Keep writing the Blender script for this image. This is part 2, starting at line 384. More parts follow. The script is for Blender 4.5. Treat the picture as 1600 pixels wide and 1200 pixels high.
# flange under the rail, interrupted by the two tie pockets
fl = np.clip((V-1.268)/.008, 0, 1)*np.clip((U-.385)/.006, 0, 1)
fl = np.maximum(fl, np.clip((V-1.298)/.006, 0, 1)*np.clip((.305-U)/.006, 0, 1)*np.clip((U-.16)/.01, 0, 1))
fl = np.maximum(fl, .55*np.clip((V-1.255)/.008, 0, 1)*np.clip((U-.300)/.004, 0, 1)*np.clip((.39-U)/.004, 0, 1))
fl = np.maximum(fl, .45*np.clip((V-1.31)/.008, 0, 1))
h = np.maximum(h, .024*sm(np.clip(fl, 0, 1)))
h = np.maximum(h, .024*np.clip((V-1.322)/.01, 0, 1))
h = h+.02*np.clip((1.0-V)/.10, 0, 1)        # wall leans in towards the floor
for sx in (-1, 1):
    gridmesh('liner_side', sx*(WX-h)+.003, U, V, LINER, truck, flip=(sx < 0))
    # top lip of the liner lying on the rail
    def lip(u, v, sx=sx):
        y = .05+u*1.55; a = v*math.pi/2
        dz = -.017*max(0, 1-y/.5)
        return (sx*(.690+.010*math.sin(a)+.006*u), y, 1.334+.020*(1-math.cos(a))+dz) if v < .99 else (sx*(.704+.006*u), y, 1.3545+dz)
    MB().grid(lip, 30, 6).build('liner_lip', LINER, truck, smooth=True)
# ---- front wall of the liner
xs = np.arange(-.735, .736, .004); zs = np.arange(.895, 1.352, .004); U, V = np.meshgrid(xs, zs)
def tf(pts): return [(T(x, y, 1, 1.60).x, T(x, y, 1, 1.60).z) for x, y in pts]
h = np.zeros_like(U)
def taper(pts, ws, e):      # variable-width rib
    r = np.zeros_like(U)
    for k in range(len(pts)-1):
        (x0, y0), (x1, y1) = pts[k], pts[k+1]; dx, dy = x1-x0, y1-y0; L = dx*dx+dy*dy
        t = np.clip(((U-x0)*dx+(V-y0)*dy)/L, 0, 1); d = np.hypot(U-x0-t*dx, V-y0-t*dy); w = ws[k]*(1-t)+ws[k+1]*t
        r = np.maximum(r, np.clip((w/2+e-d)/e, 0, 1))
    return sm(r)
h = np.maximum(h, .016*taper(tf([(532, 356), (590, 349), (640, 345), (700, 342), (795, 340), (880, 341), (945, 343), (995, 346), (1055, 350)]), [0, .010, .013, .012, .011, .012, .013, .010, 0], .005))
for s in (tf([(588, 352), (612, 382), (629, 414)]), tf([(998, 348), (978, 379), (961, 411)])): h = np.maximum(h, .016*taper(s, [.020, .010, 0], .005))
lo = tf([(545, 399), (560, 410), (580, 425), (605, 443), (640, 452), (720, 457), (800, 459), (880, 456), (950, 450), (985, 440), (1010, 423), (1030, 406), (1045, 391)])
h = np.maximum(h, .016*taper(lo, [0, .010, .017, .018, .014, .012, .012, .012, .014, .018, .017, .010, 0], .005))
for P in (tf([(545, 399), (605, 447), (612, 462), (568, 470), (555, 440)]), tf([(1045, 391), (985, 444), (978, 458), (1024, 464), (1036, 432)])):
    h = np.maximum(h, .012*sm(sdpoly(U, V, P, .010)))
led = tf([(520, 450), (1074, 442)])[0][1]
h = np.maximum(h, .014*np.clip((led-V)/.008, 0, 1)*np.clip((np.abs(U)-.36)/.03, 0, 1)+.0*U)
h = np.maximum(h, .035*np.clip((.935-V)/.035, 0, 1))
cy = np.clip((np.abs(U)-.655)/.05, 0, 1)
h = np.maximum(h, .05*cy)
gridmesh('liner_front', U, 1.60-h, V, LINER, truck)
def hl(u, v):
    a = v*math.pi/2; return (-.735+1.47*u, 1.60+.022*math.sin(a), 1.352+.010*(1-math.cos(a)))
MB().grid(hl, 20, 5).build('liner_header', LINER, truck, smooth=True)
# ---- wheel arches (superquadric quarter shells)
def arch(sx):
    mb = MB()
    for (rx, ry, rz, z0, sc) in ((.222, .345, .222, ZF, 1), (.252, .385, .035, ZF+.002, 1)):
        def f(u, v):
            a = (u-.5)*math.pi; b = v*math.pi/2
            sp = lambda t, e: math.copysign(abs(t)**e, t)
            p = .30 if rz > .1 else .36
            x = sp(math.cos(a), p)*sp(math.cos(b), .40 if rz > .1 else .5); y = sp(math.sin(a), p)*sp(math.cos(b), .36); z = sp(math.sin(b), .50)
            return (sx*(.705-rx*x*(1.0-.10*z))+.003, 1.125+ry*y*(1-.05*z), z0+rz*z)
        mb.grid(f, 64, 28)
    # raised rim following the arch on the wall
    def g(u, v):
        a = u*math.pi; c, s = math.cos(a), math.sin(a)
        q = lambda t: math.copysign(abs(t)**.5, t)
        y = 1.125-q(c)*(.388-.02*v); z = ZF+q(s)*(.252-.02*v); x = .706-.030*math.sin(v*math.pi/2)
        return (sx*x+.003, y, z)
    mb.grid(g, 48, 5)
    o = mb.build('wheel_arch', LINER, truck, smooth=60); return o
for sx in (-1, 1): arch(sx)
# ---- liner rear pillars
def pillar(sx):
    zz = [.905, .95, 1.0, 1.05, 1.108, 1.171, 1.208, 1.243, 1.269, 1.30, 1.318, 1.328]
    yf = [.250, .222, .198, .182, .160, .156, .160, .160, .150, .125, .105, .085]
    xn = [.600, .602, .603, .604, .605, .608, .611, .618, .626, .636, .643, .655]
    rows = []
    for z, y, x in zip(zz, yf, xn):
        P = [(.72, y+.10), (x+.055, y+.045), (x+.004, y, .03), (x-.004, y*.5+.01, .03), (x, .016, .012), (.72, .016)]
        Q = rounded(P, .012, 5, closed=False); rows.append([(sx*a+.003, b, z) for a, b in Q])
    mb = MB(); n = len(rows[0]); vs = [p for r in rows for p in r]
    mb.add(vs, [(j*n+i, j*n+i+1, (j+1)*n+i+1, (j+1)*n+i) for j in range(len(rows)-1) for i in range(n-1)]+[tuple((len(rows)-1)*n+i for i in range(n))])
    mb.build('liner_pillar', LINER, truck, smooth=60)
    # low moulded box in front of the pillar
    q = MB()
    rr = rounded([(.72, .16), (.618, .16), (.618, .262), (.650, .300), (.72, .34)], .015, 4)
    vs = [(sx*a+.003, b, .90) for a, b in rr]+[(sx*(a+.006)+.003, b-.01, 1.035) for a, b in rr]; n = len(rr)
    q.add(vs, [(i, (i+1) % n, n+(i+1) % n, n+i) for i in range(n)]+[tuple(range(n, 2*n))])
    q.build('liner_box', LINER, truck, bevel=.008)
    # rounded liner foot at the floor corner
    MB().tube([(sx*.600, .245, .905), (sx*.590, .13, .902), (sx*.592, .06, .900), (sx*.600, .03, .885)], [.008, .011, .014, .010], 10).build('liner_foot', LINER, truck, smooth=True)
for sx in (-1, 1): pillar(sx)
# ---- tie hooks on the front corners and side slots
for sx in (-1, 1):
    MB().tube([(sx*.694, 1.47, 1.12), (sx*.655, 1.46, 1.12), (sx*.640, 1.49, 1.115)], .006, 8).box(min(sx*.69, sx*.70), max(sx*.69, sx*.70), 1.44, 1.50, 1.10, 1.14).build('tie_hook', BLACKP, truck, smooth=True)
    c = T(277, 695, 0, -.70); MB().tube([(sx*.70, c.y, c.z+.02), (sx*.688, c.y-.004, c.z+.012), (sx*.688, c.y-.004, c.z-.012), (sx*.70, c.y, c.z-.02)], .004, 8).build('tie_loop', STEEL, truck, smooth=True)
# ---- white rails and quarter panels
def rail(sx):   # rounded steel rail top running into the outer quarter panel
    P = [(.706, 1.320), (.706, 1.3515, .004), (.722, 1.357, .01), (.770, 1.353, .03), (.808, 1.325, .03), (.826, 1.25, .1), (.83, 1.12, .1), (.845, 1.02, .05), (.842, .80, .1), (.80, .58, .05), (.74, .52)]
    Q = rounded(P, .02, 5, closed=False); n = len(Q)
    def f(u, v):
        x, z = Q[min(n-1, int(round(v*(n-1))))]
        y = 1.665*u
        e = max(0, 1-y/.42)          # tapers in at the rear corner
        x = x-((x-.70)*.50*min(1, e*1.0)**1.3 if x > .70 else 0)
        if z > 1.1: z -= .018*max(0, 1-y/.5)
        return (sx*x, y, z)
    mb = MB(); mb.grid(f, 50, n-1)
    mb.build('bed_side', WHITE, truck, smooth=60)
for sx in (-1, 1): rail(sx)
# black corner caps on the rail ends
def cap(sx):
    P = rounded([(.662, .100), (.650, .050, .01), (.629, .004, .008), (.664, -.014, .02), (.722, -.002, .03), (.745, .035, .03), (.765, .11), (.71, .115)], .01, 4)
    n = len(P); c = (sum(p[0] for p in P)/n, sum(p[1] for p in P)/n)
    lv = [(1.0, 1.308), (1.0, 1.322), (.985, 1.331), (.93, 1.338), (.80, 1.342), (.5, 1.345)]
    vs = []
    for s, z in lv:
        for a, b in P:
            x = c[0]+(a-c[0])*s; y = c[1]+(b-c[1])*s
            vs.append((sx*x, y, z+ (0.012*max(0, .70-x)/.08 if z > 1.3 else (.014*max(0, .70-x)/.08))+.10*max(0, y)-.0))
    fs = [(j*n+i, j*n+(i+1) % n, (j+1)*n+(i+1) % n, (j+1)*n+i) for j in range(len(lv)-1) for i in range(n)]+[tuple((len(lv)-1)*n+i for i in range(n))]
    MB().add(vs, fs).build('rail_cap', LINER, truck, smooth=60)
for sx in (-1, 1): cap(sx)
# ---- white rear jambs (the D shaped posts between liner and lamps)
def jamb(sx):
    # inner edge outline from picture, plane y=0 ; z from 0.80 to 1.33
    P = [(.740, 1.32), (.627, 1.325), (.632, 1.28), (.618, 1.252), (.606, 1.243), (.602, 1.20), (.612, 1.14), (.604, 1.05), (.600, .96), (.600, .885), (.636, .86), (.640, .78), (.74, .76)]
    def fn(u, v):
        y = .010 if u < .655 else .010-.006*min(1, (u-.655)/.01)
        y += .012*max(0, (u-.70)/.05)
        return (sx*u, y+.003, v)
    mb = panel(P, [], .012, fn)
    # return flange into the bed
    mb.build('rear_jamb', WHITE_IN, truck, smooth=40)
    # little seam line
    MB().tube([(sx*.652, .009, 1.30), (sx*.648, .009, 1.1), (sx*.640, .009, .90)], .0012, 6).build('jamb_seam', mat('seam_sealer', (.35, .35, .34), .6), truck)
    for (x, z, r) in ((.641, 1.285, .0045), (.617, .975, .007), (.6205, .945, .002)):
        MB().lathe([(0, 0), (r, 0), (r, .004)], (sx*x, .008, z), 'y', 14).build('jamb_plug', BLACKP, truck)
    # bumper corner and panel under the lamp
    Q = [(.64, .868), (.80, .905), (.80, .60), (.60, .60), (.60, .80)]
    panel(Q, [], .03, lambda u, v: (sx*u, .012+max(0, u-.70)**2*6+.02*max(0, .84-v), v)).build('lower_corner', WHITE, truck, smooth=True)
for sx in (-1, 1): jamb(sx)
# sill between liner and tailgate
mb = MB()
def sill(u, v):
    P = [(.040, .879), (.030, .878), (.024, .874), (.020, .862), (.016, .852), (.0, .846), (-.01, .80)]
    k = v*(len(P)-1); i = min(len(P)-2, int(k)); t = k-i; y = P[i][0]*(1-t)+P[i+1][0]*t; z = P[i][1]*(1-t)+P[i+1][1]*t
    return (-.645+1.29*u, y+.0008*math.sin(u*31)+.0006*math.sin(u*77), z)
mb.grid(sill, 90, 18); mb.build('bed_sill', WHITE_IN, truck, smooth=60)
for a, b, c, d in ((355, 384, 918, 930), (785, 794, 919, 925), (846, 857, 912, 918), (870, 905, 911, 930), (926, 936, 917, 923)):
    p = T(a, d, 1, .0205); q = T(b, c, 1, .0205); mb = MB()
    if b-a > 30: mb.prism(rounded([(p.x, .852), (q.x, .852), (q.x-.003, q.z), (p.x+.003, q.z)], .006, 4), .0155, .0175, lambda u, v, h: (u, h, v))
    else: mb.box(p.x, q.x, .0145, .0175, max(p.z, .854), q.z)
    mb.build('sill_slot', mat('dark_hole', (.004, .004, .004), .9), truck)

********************

## Written request
Count all lines of the data that include "picture". The answer is the number alone.

## Worked answer
2